The policeman on the beat walking past every hour or so, tunic done up to the neck, thumbs in belt, looking oh so severe. I used to think that crooks must tremble with fear just by him looking at them. If we were swinging on a rope tied to the ladder bar of the gas lamp and we saw him coming, we would wrap the rope around the lamp post, hoping that he wouldn't notice it. We would then stand to one side, with fear in our hearts, just gazing into space trying to look innocent, and he must have chuckled as he approached seeing that behaviour so many times.

I remember on one occasion, after he had looked up to see if our rope had interfered with the on/off chains, smiled and said quietly, "Won't be back for an hour." I recollect seeing that same policeman stopping two men fighting outside a public house, by holding them apart with a fistful of their clothing at chest level, and as he lectured them he gave each a forceful dig in the chest and when they were looking most dejected, made them shake hands and let them go.

Then there was an old man who I never once saw smile, and he always appeared to have a permanent scowl. He drove a cart containing barrels pulled by a magnificent black shire horse with white fetlocks. He had no family so I was told, and lived alone above his horses' stable down an alleyway not too far away. I wove all sorts of unkind stories about this grim unkind man. We would never ride on the back of his cart, by hanging-on with feet dangling, whereas with other drivers they would merely flick their long whips over the top of you to make you get off, he would always deliberately try to catch you a stinging blow.

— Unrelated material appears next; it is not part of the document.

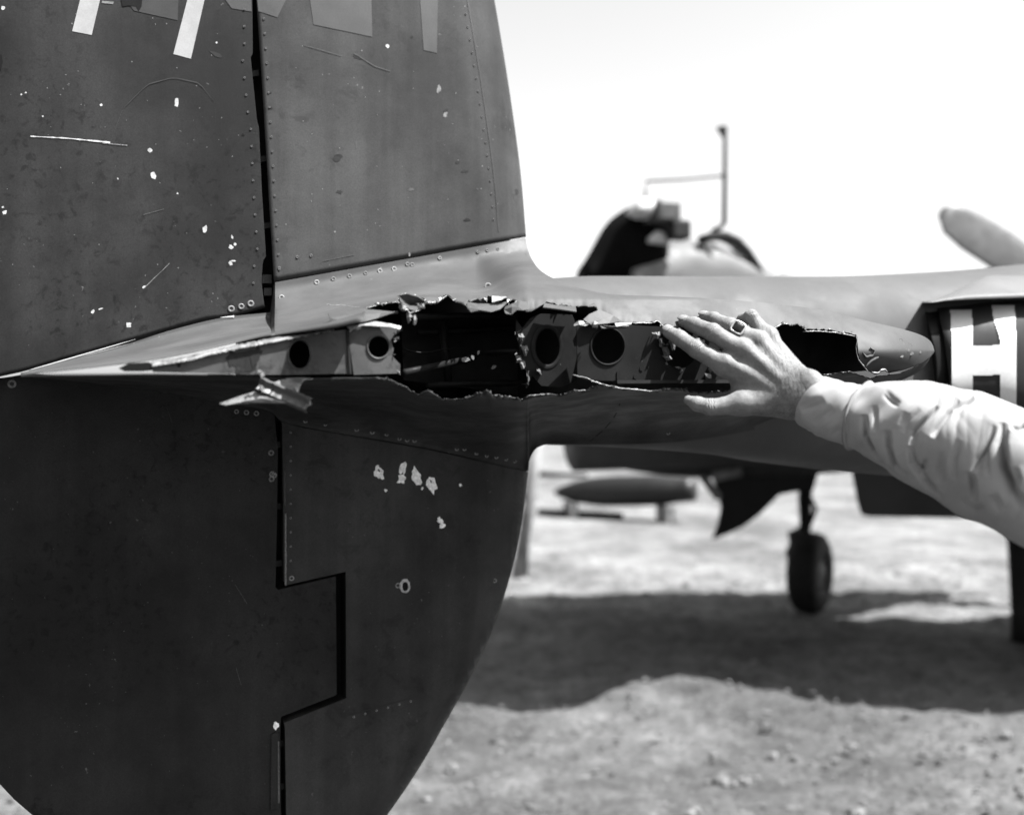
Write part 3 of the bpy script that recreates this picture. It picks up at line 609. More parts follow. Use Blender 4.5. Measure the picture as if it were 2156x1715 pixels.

One day we saw a crowd gathered in Farringdon Street, and pushing to the front, saw that a lorry had a brake failure, and had crashed into the scowling mans cart, pushing it on its side, with that beautiful massive horse trapped within the shafts. A policeman had his arm around the old chap’s shoulder, who was pleading with another man, a vet, not to kill his horse. The other man, who was holding a wide barrelled revolver, said, "There is nothing I can do for the poor beast. It is in such agony, it is the kindest thing." The scowling man knelt down and put his arms around the horse and the horse looked at its master with those large brown eyes, and I felt that both horse and man were crying. We were shooed away by another policeman, but after the gunshot, we returned, and the old chap was leaning against the wall with his head in his arms crying uncontrollably. I had been so wrong and unfair in my judgement of him. He was capable of deep feeling and had lost the most important friend in his life.